Automating image morphing using structural similarity on a halfway domain

Automating image morphing using structural similarity on a halfway domain
Jing Liao, Rodolfo Lima, Diego Nehab, Hugues Hoppe, Pedro Sander, Jinhui Yu.
ACM Trans. Graphics, 33(5), 2014. (Presented at SIGGRAPH 2014.)
Fast optimization to align intricate shapes using little interactive guidance.
Abstract: The main challenge in achieving good image morphs is to create a map that aligns corresponding image elements. Our aim is to help automate this often tedious task. We compute the map by optimizing the compatibility of corresponding warped image neighborhoods using an adaptation of structural similarity. The optimization is regularized by a thin-plate spline, and may be guided by a few user-drawn points. We parameterize the map over a halfway domain and show that this representation offers many benefits. The map is able to treat the image pair symmetrically, model simple occlusions continuously, span partially overlapping images, and define extrapolated correspondences. Moreover, it enables direct evaluation of the morph in a pixel shader without mesh rasterization. We improve the morphs by optimizing quadratic motion paths and by seamlessly extending content beyond the image boundaries. We parallelize the algorithm on a GPU to achieve a responsive interface and demonstrate challenging morphs obtained with little effort.

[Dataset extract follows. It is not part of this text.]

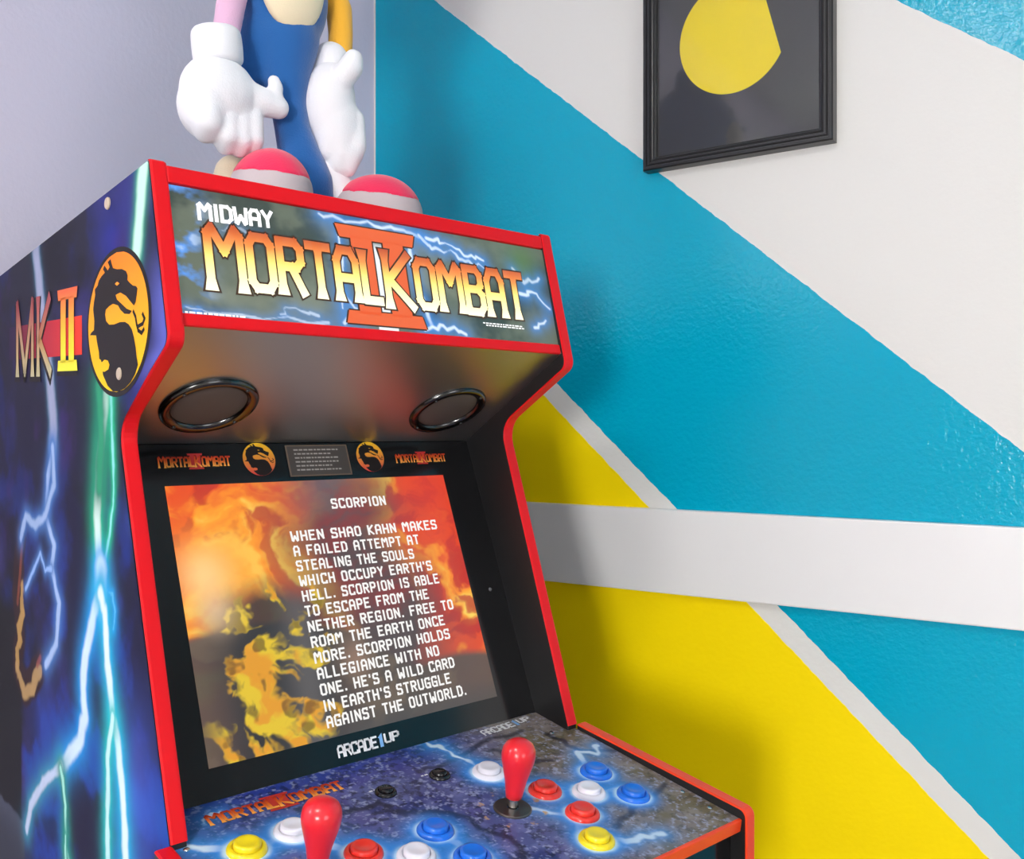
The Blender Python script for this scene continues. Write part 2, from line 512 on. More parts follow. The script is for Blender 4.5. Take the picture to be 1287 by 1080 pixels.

Hindsights: One exciting aspect is that just as in the earlier project Image-space bidirectional scene reprojection, the iterative implicit solver is able to evaluate the morph color directly in a pixel shader, without requiring any geometric tessellation, i.e. using only “gather” operations.

Errata: Referring to Figure 16, the text in Section 9 states “Note that the top two examples require no correspondence points” --- it should be just “the top example”.